Share your dilemmas and get honest opinions from other Mumsnetters.

To object to paying two lots of council tax

254 replies

googlenut · 19/02/2015 20:08

We pay really high rates on our own property. We have a rental property - a small flat- which we have been unable to rent. We have just been faced with a £650 council tax bill. If we had students in it the flat would be exempt, if we had one person in it we would get 25% discount but instead we have to pay the full amount when it is empty. I just can't see the fairness of this - but willing to listen if someone can explain the justice of it.

OP posts:
macready · 22/02/2015 11:30

This bears repeating again from another poster.

"This has to be the bigest first world problem i have ever read on here!!!!

YABsoU!!! I assume you have the property for profit? Well then get it rented and sort it out.

I would have had a bit more sympathy if you had posted asking for a way around the problem, but your post is pretty much the most entitled post ive read.

Oh and if you can't afford the rates on your property - sell it and move into the flat! sorted."

you're charging too much rent, hence nobody wants it and now YOU have to pay £650 as a consequence of your greed.

TheChandler · 22/02/2015 13:00

Its rather more complicated than that Justanotherlurker. There are now all sorts of economic schools of though on macro-economics, as opposed to simple neo-liberalism/Keysianism or control-centric policies. Personally I'm in favour of the Harvard School.
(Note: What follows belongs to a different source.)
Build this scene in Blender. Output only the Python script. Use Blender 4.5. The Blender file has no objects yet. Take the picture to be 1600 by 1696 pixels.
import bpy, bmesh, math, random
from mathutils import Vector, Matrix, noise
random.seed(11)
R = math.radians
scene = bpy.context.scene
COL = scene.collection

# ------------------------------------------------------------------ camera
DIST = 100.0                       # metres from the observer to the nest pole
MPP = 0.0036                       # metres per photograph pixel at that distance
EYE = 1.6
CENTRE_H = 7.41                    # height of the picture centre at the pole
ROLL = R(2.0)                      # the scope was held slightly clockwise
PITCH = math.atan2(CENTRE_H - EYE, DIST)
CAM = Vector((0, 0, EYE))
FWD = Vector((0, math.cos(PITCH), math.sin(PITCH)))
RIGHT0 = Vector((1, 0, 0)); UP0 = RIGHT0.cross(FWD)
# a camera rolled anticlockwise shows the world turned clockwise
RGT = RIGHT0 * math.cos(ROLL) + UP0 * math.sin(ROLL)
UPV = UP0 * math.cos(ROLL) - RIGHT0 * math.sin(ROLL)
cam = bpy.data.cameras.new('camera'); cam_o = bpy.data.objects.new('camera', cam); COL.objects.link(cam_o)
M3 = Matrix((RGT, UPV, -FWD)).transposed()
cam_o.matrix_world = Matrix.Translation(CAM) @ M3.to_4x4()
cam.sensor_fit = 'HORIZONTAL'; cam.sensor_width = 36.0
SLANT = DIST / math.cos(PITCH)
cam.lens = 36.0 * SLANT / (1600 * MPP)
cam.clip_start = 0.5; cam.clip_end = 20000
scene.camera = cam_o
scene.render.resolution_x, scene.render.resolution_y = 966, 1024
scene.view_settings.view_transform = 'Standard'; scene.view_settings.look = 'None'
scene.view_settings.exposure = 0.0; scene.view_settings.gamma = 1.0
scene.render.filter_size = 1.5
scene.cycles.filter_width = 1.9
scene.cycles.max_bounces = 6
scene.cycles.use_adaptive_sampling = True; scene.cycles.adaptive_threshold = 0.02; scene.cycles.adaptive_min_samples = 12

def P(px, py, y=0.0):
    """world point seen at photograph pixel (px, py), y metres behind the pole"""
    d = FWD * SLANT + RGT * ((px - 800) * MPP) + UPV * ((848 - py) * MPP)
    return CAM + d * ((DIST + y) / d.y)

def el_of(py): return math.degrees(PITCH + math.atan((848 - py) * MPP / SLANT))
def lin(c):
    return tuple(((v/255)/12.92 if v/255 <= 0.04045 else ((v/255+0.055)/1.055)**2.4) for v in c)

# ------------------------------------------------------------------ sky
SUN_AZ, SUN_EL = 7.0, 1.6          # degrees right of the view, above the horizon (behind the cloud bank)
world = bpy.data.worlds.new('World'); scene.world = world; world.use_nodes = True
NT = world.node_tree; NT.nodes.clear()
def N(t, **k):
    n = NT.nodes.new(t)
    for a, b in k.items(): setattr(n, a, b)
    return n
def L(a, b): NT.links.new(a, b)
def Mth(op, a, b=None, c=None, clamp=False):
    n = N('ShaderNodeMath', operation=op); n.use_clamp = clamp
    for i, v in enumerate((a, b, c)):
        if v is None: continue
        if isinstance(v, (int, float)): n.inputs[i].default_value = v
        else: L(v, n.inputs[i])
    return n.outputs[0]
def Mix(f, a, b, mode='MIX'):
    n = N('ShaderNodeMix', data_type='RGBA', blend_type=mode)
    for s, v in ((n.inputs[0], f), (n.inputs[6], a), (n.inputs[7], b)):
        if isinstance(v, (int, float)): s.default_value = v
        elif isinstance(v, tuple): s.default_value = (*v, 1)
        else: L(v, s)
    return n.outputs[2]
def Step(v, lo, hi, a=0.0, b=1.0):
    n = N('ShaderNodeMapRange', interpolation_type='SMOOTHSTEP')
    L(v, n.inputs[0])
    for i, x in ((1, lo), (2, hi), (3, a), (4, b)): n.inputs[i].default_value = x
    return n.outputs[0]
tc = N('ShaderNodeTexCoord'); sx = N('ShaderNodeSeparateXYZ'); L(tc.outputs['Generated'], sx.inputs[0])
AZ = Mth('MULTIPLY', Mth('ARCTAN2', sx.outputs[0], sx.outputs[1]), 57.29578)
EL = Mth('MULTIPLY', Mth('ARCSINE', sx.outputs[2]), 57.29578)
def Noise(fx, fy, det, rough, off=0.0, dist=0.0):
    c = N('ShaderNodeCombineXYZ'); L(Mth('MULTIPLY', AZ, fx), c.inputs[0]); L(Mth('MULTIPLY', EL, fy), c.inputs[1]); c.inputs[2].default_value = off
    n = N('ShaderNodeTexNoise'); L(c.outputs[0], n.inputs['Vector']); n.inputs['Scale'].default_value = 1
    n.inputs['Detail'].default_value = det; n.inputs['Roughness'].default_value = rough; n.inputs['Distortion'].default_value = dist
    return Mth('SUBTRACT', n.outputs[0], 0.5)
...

What we have in the UK is not technically a free market as there is rather a lot of state regulation, partly self-regulatory, partly prohibitively enforced (e.g. proportionately very high criminal penalties). Its also characterised by the State acting as a private undertaking in some areas.

I haven't got an HMO so I'm not sure why you are asking me that question. However, interest rates aren't the only cost factored into rent - the cost of increasing regulation and yes, council tax to full voids would have an impact too. Unless a landlord is a philanthropist. The point that may have made you think I have an HMO is that I said the cost of compliance is becoming very high (I have clients in some cities where it can easily cost them 2 or 3 thousand a year on license fees and what has become annual changes to physical requirements in the property which seem only to be provided by one or two companies which may or may not have connections to the local authority), and that gets passed onto the tenants. Because in practical terms, in a business, that's what happens.

Oscar233 · 22/02/2015 14:00

I have noticed a lot of BTL properties in auctions lately, must be going out of favor,getting expensive.

This site has 20+ properties which look like BTL repro's'

www.eddisons.com/property-auctions/online-catalogue/leeds/residential/?page=2

Moominmammacat · 22/02/2015 14:12

It should be double council tax on second homes. Some people don't even have one home!